Yep - more media cooperative/savy press officers. I've had to speak to a number of government departments (not to mention the two that I've worked in, urgh..) about all sorts, from immigration to the state of neonatal care. They were cagey and rude. As a result my articles focused on the word of people on the ground, which was almost universally negative, without a balanced government response - tough for them then!
I went to Westminister to watch and take part in a debate on why political parties are loosing their appeal. Both politicians and journalists agreed we need to restore some kind of working relationship, sharing info and campaigns. The politicians (with the exception of a Con. peer...) all shied away from building bridges with the media (probably thinking they'd get screwed). The journalists wanted joint action, shared responsibility, the officials wanted to be shown in a better light but weren't prepared to do anything about it at their end - I know this was an isolated incident, not representative of all public/media relations but it made me angry.
I don't believe things are as dire as Blair makes out - he's peeved because almost all the coverage in he gets in the old broadsheets is negative atm - you reep what you sow, this man has failed to deliver on many issues. Mismanagement is obvious (more fast track legislation and reshuffles etc..) in many areas but its not endemic. The media grumbles because it can but we're in a period of transition. I think there will be tangible changes in political coverage in the coming weeks and months.

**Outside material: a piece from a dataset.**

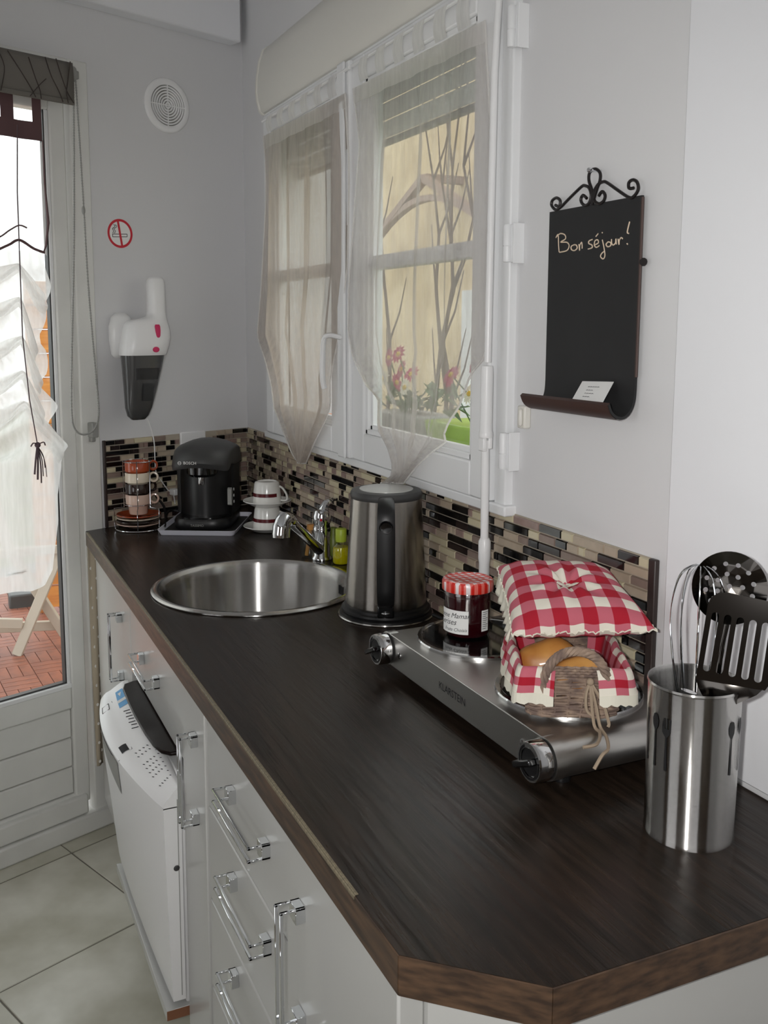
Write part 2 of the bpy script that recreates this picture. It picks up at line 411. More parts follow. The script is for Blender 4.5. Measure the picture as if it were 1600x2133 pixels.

But something that needs to remembered about the British media is that despite the commercial interests and leanings of publishers - 90 per cent journalists are just curious humans who do their best to inform the public by passing on their findings and feelings on the issues of the day. If the vibes their getting from those in power are bad, their reports will reflect that. ~shrugs~
I must apologise for my rubbish spelling, it's painfull at times (I get over-excited and don't check stuff).
Well clearly you have had a closer look at the politics/media relationship, than myself so it is very interesting to hear your opinions.
Still it was an interesting speech which stirred some even more interesting debate and fortunately for everyone I'm not going to reiterate my views again as I think I'm done with the subject for now.
As for the spelling, well I didn't pick up any errors which must say something about my reading skills. I recently found out that the Mozilla Firefox browser has a inbuilt spellchecker, which checks everything you type on the web much like Word (with the red underline thingy), which is a bonus.
Now if they could just invent something that would correct my utter drivel and turn it into some interesting profound prose then I should be fine.